Medien mit ihrer selektiven und inszenierten Beobachterrolle, dem Diktat der Aufmerksamkeitsattraktivität in der Konkurrenz mit allen anderen Angeboten unterworfen, sind die vorgeschobenen Posten der kollektiven Wahrnehmung. Sie folgen ähnlichen Gesetzen wie die der einzelnen Menschen, aber sie befinden sich nicht in der Situation eines naiven Beobachters der ersten Ordnung, denn ihre Agenten sind nicht nur Beobachter oder beobachten Beobachter, sie richten ihre Aufmerksamkeitsfallen an den vermeintlichen Erwartungen der Zuschauer aus. Ganz anonym sind sie nicht, denn intern werden sie als Zielgruppe aus der Menge aller möglichen Zuschauer bestimmt. Diese Brechung oder dieser permamente Bezug auf ein außen fällt bei Luhmann weitgehend aus, denn auch die Fremdreferenz wird von innen erzeugt. Funktioniert sie nicht, dann scheitert ein Medium und stirbt, ebenso wie einzelne Themen durchfallen und die Auflagenzahl oder die Quote sinken lassen.
Aber auch für diese Vernachlässigung hat er einen Grund, denn Massenmedien seien dadurch definiert, daß schon durch die "Zwischenschaltung von Technik" keine Interaktion "unter Anwesenden zwischen Sender und Empfänger" stattfinden könne. Deswegen sind die Medien darauf angewiesen, ihre Information aufgrund von Vermutungen über die Wünsche der möglichen Benutzer zu gestalten und auszusenden, die stets als Schatten verdeckt bleiben und nur nachträglich als Gruppen, nicht aber individuell in ihrem Entscheidungsverhalten erfaßt werden können. Das mag bei den klassischen Massenmedien wie Zeitung, Rundfunk und Fernsehen zutreffen, ist aber bei interaktiven und vernetzten Medien völlig anders, denn hier kann zumindest das Aufmerksamkeitsverhalten auch der einzelnen direkt und punktspezifisch erfaßt werden. Ungewißheit kann dadurch reduziert werden und Anpassung viel schneller erfolgen. Aber die Definition von Massenmedien auf eine nicht stattfindende Interaktion von Anwesenden wie bei Vorträgen, im Theater, bei Austellungen oder in Konzerten zu konzentrieren. Der ganze Online-Bereich, zumal wenn wie bei IRC-Chats oder in MUDs eine wirkliche Interaktion zwischen telepräsent miteinander Kommunizierenden möglich ist, fällt aus dieser Beschreibung heraus.

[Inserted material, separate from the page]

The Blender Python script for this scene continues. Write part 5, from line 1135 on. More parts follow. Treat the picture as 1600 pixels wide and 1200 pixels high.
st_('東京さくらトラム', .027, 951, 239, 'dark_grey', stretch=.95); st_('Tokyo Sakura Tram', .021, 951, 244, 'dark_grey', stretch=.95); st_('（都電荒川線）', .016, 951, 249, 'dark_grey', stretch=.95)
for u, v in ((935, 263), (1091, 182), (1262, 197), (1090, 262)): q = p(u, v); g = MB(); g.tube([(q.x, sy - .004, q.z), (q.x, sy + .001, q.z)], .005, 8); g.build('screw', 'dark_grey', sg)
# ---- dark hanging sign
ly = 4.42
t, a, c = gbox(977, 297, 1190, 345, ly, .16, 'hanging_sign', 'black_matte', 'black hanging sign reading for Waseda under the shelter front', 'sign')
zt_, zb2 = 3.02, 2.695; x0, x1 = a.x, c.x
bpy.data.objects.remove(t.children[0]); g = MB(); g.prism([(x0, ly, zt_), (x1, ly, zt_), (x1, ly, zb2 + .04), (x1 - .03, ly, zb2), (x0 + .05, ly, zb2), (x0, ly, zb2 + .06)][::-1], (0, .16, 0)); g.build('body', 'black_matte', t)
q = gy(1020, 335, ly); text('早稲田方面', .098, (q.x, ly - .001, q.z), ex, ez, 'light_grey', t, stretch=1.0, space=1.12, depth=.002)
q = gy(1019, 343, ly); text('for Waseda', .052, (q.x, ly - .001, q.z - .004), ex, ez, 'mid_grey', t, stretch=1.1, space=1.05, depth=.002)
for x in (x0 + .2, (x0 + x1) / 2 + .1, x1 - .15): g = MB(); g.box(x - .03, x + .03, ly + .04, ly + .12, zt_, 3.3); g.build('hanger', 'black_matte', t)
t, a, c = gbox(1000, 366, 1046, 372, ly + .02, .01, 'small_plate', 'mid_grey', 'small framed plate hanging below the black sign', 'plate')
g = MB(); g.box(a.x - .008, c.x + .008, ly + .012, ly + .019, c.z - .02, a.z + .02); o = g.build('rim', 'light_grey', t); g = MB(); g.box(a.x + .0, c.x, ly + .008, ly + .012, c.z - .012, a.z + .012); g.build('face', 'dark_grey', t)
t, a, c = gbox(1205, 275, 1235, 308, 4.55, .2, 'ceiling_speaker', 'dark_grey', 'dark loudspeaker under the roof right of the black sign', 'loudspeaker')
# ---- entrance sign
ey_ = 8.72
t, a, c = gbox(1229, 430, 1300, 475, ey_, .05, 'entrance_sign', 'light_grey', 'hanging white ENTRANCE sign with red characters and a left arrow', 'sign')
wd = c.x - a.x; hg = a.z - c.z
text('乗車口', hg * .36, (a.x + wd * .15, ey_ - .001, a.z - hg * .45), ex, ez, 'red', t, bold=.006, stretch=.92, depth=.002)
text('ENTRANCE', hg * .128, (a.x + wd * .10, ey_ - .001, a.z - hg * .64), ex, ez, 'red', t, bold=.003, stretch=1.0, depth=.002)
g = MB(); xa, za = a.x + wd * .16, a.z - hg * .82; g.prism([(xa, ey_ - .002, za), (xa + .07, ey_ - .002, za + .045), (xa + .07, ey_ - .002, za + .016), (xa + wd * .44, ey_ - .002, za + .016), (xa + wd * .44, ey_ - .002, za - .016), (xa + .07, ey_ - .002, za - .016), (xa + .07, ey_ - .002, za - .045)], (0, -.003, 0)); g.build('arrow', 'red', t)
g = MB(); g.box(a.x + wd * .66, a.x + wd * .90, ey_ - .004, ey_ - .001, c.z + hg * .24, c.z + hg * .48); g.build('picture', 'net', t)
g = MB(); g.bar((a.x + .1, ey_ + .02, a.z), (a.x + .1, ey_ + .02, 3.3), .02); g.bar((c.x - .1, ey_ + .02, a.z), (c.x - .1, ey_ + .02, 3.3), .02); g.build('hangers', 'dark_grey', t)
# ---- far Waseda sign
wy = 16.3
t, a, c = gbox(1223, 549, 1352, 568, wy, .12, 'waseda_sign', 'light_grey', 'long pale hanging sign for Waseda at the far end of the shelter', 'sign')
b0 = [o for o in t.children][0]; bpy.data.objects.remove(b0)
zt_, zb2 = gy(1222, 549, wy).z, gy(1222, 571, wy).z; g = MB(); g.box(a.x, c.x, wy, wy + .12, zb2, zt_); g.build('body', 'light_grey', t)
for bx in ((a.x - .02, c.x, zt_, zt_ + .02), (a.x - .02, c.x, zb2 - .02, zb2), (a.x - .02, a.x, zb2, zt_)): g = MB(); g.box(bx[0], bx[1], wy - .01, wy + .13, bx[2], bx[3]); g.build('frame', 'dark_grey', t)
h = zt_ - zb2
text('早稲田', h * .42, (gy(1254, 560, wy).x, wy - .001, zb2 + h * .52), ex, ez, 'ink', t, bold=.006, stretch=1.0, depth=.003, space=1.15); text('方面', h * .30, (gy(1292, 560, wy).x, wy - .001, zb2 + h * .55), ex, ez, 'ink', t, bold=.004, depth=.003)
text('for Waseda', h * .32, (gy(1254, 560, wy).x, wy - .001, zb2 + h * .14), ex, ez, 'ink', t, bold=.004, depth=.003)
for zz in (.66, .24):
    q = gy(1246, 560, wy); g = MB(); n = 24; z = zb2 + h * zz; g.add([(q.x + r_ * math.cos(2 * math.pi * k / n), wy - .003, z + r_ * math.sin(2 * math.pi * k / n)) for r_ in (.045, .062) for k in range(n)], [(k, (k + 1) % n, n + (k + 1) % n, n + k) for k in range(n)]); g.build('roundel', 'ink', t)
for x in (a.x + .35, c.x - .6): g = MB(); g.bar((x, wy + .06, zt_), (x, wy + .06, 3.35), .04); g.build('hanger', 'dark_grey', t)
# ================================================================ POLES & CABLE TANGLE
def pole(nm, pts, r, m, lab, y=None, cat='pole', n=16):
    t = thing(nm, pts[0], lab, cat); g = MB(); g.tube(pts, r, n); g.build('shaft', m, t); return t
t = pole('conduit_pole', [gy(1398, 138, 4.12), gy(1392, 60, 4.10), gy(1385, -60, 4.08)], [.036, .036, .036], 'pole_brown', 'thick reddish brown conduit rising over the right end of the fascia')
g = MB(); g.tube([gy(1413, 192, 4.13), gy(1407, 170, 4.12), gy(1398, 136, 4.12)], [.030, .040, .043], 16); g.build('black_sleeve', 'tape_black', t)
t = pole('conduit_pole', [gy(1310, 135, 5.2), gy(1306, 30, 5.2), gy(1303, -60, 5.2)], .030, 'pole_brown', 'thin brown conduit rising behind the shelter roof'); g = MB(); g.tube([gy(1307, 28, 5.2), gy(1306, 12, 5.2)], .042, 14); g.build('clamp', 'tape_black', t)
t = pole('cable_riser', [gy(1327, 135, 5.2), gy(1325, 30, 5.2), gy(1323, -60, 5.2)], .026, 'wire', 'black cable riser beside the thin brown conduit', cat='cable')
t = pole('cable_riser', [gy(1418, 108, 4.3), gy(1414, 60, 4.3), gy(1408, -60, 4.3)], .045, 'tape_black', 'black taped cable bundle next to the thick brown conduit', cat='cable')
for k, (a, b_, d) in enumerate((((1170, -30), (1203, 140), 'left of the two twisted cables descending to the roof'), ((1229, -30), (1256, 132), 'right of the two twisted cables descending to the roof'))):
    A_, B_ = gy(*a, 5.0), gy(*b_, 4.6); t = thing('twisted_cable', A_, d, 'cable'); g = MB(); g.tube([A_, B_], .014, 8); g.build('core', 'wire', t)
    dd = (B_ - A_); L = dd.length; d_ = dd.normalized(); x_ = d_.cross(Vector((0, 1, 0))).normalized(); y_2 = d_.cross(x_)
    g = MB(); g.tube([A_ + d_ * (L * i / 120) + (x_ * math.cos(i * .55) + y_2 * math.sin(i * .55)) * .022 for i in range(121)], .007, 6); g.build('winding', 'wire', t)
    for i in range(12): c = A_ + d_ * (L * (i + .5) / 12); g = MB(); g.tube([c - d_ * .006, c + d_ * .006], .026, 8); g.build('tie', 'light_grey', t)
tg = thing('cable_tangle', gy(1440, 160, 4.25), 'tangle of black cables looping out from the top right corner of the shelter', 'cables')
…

Doch immer kennzeichnet ein Medium die permanente Versorgung von Empfängern mit stets neuen Informationen, die jeweils zu einer gegebenen Zeit, zugeschnitten auf die medienspezifischen Formate, vorhanden sein müssen und damit andere Themen als bekannt, uninteressant und veraltet erscheinen lassen. Die permanente Darbietung des Neuen rechnet nicht nur mit dem Vergessen, sie betreibt das Vergessen aktiv. Das Alte und Bekannte, aber auch das durch die Selektionsmechanismen Hindurchfallende, wird gelöscht. Das reicht bis hin zu dem Paradox, daß das, was in den Medien angekommen ist, bereits an Aktualität verloren hat. Zurecht erinnert Luhmann daran, daß ein derartiger Markt der Neuheit mit seiner unwahrscheinlichen Dynamik historisch jungen Datums und zugleich höchst erstaunlich ist.
Es gehörte beachtlicher Unternehmensgeist, eine zunächst sicher risikoreiche Markteinschätzung und eine r Informationsbeschaffung ausreichende Organisation dazu, wenn man ein Unternehmen starten wollte auf Grund der Erwartung, daß auch nächste Woche genügend druckbare Informationen anfallen würde.
Niklas Luhmann
Luhmann untergliedert die wesentlichen medialen Informationsarten in Nachrichten/Berichte, Werbung und Unterhaltung. Dem sei hier nicht nachgegangen, wohl aber der Funktion der Medien und ihrer Informationszubereitung in der Gesellschaft.